During his inauguration, JFK gave a memorable speech, where he famously encouraged citizens to help the nation become strong again.

“Ask not what your country can do for you – ask what you can do for your country.”

He also called for greater internationalism.

“We will make clear that America’s enduring concern is for both peace and freedom; that we are anxious to live in harmony with the Russian people; that we seek no conquests, no satellites, no riches; that we seek only the day when nation shall not lift up sword against nation, neither shall they learn war any more.”

One of his early acts was to establish the Peace Corps – a volunteer programme run by the US government, it allowed young Americans to travel abroad and serve in developing countries. Kennedy hoped it would change foreign perceptions of Americans and give Americans a greater sense of international solidarity.

In 1961, after pressure from the CIA, Kennedy reluctantly ordered the Bay of Pigs invasion of Cuba. It was mostly led by Cuban exiles with minimal US support. They hope to overthrow the Communist Fidel Castro. However, the invasion was a failure leading to embarrassing negotiations with Fidel Castro’s Cuba. Despite been reluctant to go along with the policy, he accepted his responsibilty for its failure.

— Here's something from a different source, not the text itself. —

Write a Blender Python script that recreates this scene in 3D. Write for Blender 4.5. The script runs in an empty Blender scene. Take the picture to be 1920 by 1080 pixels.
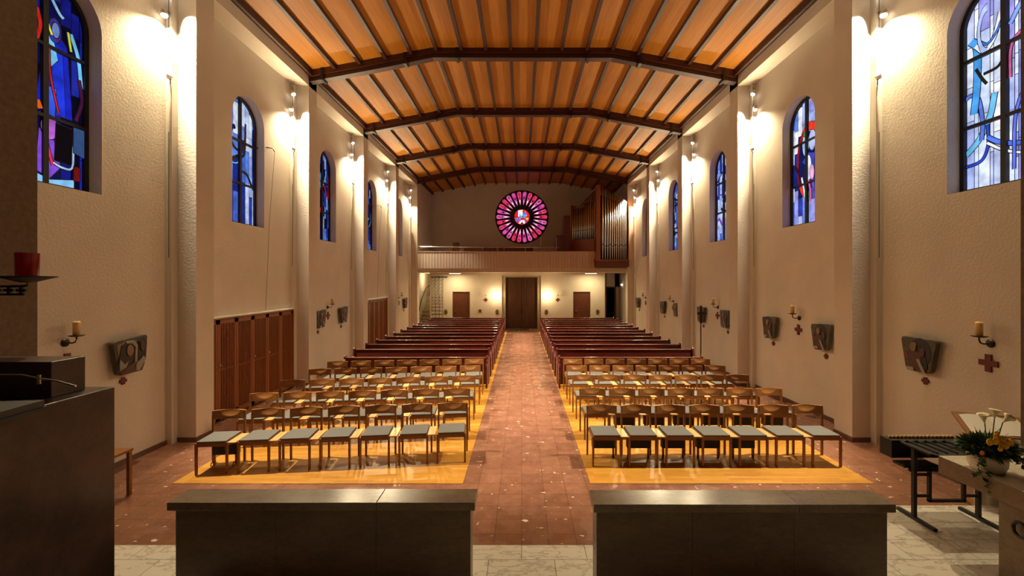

In 1962, figures in the US Department of Defense and Joint Chief of Staff proposed ‘Operation Northwoods’ which involved the CIA planning ‘false flag’ operations to stage attacks on US targets and claim Cuba was responsible – to create an opportunity to start a war against Cuba. Kennedy rejected the proposals but his reluctance to fully commit to removing Castro led to resentment amongst some CIA officers and Cuban exiles who felt Kennedy was insufficiently committed to removing Castro.

In 1962, the world came extraordinarily close to nuclear war during the Cuban Missile Crisis. The Soviet Union moved missiles to Cuba, which was seen as very provocative (despite the US have nuclear weapons in NATO ally Turkey. Many in the American military were keen on a pre-emptive airstrike on the missile bases, but Kennedy chose a more cautious diplomatic approach.

Kennedy found a way to offer Khrushchev a way out without losing face. After several days of tense negotiation, an agreement was reached where the Soviet Union would remove missiles from Cuba in return for a US promise not to invade Cuba. The US also secretly removed weapons from Turkey to pacify the Soviets. His careful handling of the situation was widely praised. It led to the establishment of a direct Moscow-Washington hotline and for a few years, tensions between the Cold War antagonists were reduced.

During his brief presidency, John F. Kennedy oversaw an escalation of US involvement in Vietnam, which included sending 16,000 military advisers to the country. Later, Kennedy’s Secretary of Defence Robert McNamara said Kennedy considered pulling out of Vietnam in 1963 and believes that if Kennedy had survived, American involvement would have ended. Tapes showed that Kennedy’s former Vice-President, Lyndon Johnson later criticised Kennedy’s opinion that America should withdraw.

Civil rights

Meeting with leaders of March on Washington August 1963

Kennedy was a supporter of civil rights, but when elected in 1960, American society was deeply divided with entrenched opposition to the end of segregation and racism. Kennedy was torn between the need to retain the support of white southern democrat voters and a wish to promote civil rights. He supported voter registration drives, appointed African Americans to positions within his administration and promoted Thurgood Marshall to the Second Circuit court of Appeals in New York.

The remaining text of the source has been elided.